■ Dataset content:
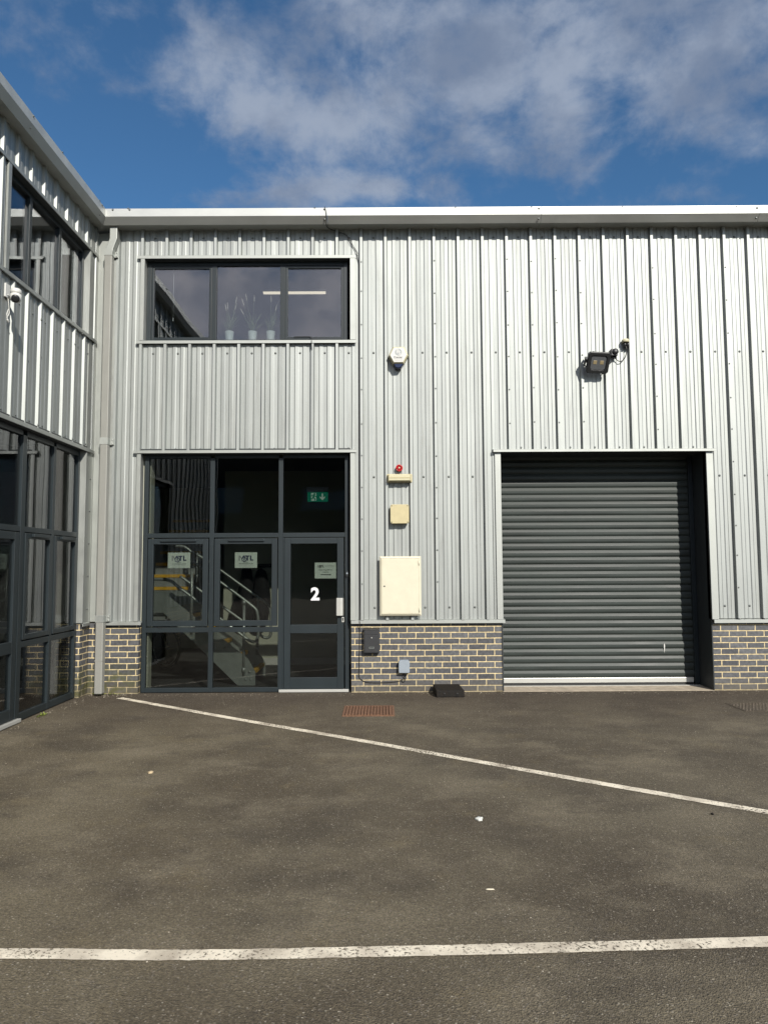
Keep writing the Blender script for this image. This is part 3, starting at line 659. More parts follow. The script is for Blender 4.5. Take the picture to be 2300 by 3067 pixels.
# ================================================================== FITTINGS ON THE WALL
def bxr(p0, p1, Y): x0, z1 = at(*p0, Y); x1, z0 = at(*p1, Y); return x0, x1, z0, z1
def zz(ox, oy, s, x, y): return (ox+s*x, oy+s*y)
# alarm bell box
cx, cz = at(1193, 1062, -.17); t = thing('alarm_box', 'white hexagonal alarm box with round grey badge and dark blue lens, high on the cladding', 'alarm box', (cx, -CROWN, cz))
HX = [at(*zz(1130,1010,.09645,x,y), -.16) for x, y in ((480,278),(838,275),(962,545),(822,805),(490,808),(347,555))]
def inset(p, f): mx = sum(q[0] for q in p)/len(p); mz = sum(q[1] for q in p)/len(p); return [(mx+(x-mx)*f, mz+(z-mz)*f) for x, z in p]
m_ = MB(); ring = lambda p, o: [(x, -o, z) for x, z in p]
m_.loft([ring(HX, PAN+.002), ring(HX, .135), ring(inset(HX,.97), .142), ring(inset(HX,.86), .160)]); m_.smooth.clear(); m_.build('alarm_housing', CREAM, t, bevel=.002)
m_ = MB(); m_.loft([ring(inset(HX,.84), .1595), ring(inset(HX,.83), .1625)]); m_.smooth.clear(); m_.build('face_plate', WHITEP, t)
LX = [at(*zz(1130,1010,.09645,x,y), -.15) for x, y in ((492,806),(820,803),(745,930),(650,948),(562,930))]
m_ = MB(); m_.loft([ring(LX, PAN+.002), ring(LX, .12), ring(inset(LX,.8), .145)]); m_.smooth.clear(); m_.build('strobe_lens', NAVYP, t, bevel=.004)
bc = at(*zz(1130,1010,.09645,655,455), -.163); rad = .0455
m_ = MB(); m_.lathe((bc[0], -.1625, bc[1]), [(rad,-.001),(rad,.0012),(rad*.98,.0016)], 'Y', 28); m_.build('badge', GREYINK, t)
text_mesh([('P', bc[0]-.006, bc[1]+.008, .034, .056, .03), ('S', bc[0]+.014, bc[1]-.014, .034, .048, .03)], 'badge_lettering', WHITEP, t, -.1648)
pc = at(*zz(1130,1010,.09645,650,612), -.163); p2 = at(*zz(1130,1010,.09645,650,660), -.163); p3 = at(*zz(1130,1010,.09645,650,704), -.163)
for s_, c_, w_, h_, b_ in (('Premier', pc, .112, .024, .02), ('Security Systems', p2, .110, .009, 0), ('www.premiersecurity.co.uk', p3, .110, .008, .01)): text_mesh([(s_, *c_, w_, h_, b_)], 'lettering', INK, t, -.1632)
# red sounder
sx_, sz_ = at(1195.7, 1401, -.09); t = thing('fire_sounder', 'small round red fire sounder above the cream bulkhead light', 'sounder', (sx_, -PAN, sz_))
m_ = MB(); m_.lathe((sx_, -PAN, sz_), [(.030,0),(.034,.012),(.045,.020),(.046,.058),(.043,.066),(.034,.066),(.032,.045),(.012,.045)], 'Y', 28); m_.build('sounder_body', REDP, t)
m_ = MB()
for k in range(6):
    a = k*math.pi/3+.3; m_.tube([(sx_+.010*math.cos(a), -.094, sz_+.010*math.sin(a)), (sx_+.034*math.cos(a), -.093, sz_+.034*math.sin(a))], .004, 6)
m_.build('grille', REDP, t); m_ = MB(); m_.lathe((sx_, -.074, sz_), [(.012,0),(.012,.022),(.006,.026)], 'Y', 14); m_.build('sounder_nut', CREAM, t)
# bulkhead light
x0, x1, z0, z1 = bxr((1158.6,1418.6), (1234.8,1443.5), -.12); t = thing('bulkhead_light', 'long yellowed bulkhead light fitting under the red sounder', 'wall light', ((x0+x1)/2, -CROWN, (z0+z1)/2))
m_ = MB(); m_.prism(rounded(x0, x1, z0, z1, .012), CROWN, .085); m_.build('light_base', CREAM2, t, bevel=.003)
m_ = MB(); sec = lambda f, o: [(x, -o, z) for x, z in rounded(x0+.01+f, x1-.01-f, z0+.006+f*.8, z1-.006-f*.8, .012)]
m_.loft([sec(0,.084), sec(.004,.125), sec(.016,.148)]); m_.smooth.clear(); m_.build('diffuser', CREAM, t, bevel=.004)
m_ = MB(); m_.box(x0+.02, x1-.02, .146, .153, (z0+z1)/2-.004, (z0+z1)/2+.004); m_.box(x0+.024, x0+.03, .09, .151, z0+.014, z1-.012); m_.box(x1-.03, x1-.024, .09, .151, z0+.014, z1-.012); m_.build('diffuser_rib', CREAM2, t)
# cream junction box
x0, x1, z0, z1 = bxr((1168.8,1511), (1225,1568), -.12); t = thing('junction_box', 'square yellowed cream junction box with four corner screws', 'junction box', ((x0+x1)/2, -CROWN, (z0+z1)/2))
m_ = MB(); m_.prism(rounded(x0+.003, x1-.003, z0+.003, z1-.003, .022), CROWN, .105); m_.build('box_body', CREAM2, t)
m_ = MB(); m_.prism(rounded(x0, x1, z0, z1, .024), .1055, .130); m_.build('box_lid', CREAM2, t, bevel=.006, seg=3)
for x in (x0+.018, x1-.018):
    for z in (z0+.018, z1-.018): MB().lathe((x, -.130, z), [(.007,-.002),(.007,.0015),(.003,.0016)], 'Y', 10).build('lid_screw', BLACKP, t)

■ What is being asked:
Omit every picture, then repeat the remaining data exactly as it appears above.

■ Result for this exercise:
Keep writing the Blender script for this image. This is part 3, starting at line 659. More parts follow. The script is for Blender 4.5. Take the picture to be 2300 by 3067 pixels.
# ================================================================== FITTINGS ON THE WALL
def bxr(p0, p1, Y): x0, z1 = at(*p0, Y); x1, z0 = at(*p1, Y); return x0, x1, z0, z1
def zz(ox, oy, s, x, y): return (ox+s*x, oy+s*y)
# alarm bell box
cx, cz = at(1193, 1062, -.17); t = thing('alarm_box', 'white hexagonal alarm box with round grey badge and dark blue lens, high on the cladding', 'alarm box', (cx, -CROWN, cz))
HX = [at(*zz(1130,1010,.09645,x,y), -.16) for x, y in ((480,278),(838,275),(962,545),(822,805),(490,808),(347,555))]
def inset(p, f): mx = sum(q[0] for q in p)/len(p); mz = sum(q[1] for q in p)/len(p); return [(mx+(x-mx)*f, mz+(z-mz)*f) for x, z in p]
m_ = MB(); ring = lambda p, o: [(x, -o, z) for x, z in p]
m_.loft([ring(HX, PAN+.002), ring(HX, .135), ring(inset(HX,.97), .142), ring(inset(HX,.86), .160)]); m_.smooth.clear(); m_.build('alarm_housing', CREAM, t, bevel=.002)
m_ = MB(); m_.loft([ring(inset(HX,.84), .1595), ring(inset(HX,.83), .1625)]); m_.smooth.clear(); m_.build('face_plate', WHITEP, t)
LX = [at(*zz(1130,1010,.09645,x,y), -.15) for x, y in ((492,806),(820,803),(745,930),(650,948),(562,930))]
m_ = MB(); m_.loft([ring(LX, PAN+.002), ring(LX, .12), ring(inset(LX,.8), .145)]); m_.smooth.clear(); m_.build('strobe_lens', NAVYP, t, bevel=.004)
bc = at(*zz(1130,1010,.09645,655,455), -.163); rad = .0455
m_ = MB(); m_.lathe((bc[0], -.1625, bc[1]), [(rad,-.001),(rad,.0012),(rad*.98,.0016)], 'Y', 28); m_.build('badge', GREYINK, t)
text_mesh([('P', bc[0]-.006, bc[1]+.008, .034, .056, .03), ('S', bc[0]+.014, bc[1]-.014, .034, .048, .03)], 'badge_lettering', WHITEP, t, -.1648)
pc = at(*zz(1130,1010,.09645,650,612), -.163); p2 = at(*zz(1130,1010,.09645,650,660), -.163); p3 = at(*zz(1130,1010,.09645,650,704), -.163)
for s_, c_, w_, h_, b_ in (('Premier', pc, .112, .024, .02), ('Security Systems', p2, .110, .009, 0), ('www.premiersecurity.co.uk', p3, .110, .008, .01)): text_mesh([(s_, *c_, w_, h_, b_)], 'lettering', INK, t, -.1632)
# red sounder
sx_, sz_ = at(1195.7, 1401, -.09); t = thing('fire_sounder', 'small round red fire sounder above the cream bulkhead light', 'sounder', (sx_, -PAN, sz_))
m_ = MB(); m_.lathe((sx_, -PAN, sz_), [(.030,0),(.034,.012),(.045,.020),(.046,.058),(.043,.066),(.034,.066),(.032,.045),(.012,.045)], 'Y', 28); m_.build('sounder_body', REDP, t)
m_ = MB()
for k in range(6):
    a = k*math.pi/3+.3; m_.tube([(sx_+.010*math.cos(a), -.094, sz_+.010*math.sin(a)), (sx_+.034*math.cos(a), -.093, sz_+.034*math.sin(a))], .004, 6)
m_.build('grille', REDP, t); m_ = MB(); m_.lathe((sx_, -.074, sz_), [(.012,0),(.012,.022),(.006,.026)], 'Y', 14); m_.build('sounder_nut', CREAM, t)
# bulkhead light
x0, x1, z0, z1 = bxr((1158.6,1418.6), (1234.8,1443.5), -.12); t = thing('bulkhead_light', 'long yellowed bulkhead light fitting under the red sounder', 'wall light', ((x0+x1)/2, -CROWN, (z0+z1)/2))
m_ = MB(); m_.prism(rounded(x0, x1, z0, z1, .012), CROWN, .085); m_.build('light_base', CREAM2, t, bevel=.003)
m_ = MB(); sec = lambda f, o: [(x, -o, z) for x, z in rounded(x0+.01+f, x1-.01-f, z0+.006+f*.8, z1-.006-f*.8, .012)]
m_.loft([sec(0,.084), sec(.004,.125), sec(.016,.148)]); m_.smooth.clear(); m_.build('diffuser', CREAM, t, bevel=.004)
m_ = MB(); m_.box(x0+.02, x1-.02, .146, .153, (z0+z1)/2-.004, (z0+z1)/2+.004); m_.box(x0+.024, x0+.03, .09, .151, z0+.014, z1-.012); m_.box(x1-.03, x1-.024, .09, .151, z0+.014, z1-.012); m_.build('diffuser_rib', CREAM2, t)
# cream junction box
x0, x1, z0, z1 = bxr((1168.8,1511), (1225,1568), -.12); t = thing('junction_box', 'square yellowed cream junction box with four corner screws', 'junction box', ((x0+x1)/2, -CROWN, (z0+z1)/2))
m_ = MB(); m_.prism(rounded(x0+.003, x1-.003, z0+.003, z1-.003, .022), CROWN, .105); m_.build('box_body', CREAM2, t)
m_ = MB(); m_.prism(rounded(x0, x1, z0, z1, .024), .1055, .130); m_.build('box_lid', CREAM2, t, bevel=.006, seg=3)
for x in (x0+.018, x1-.018):
    for z in (z0+.018, z1-.018): MB().lathe((x, -.130, z), [(.007,-.002),(.007,.0015),(.003,.0016)], 'Y', 10).build('lid_screw', BLACKP, t)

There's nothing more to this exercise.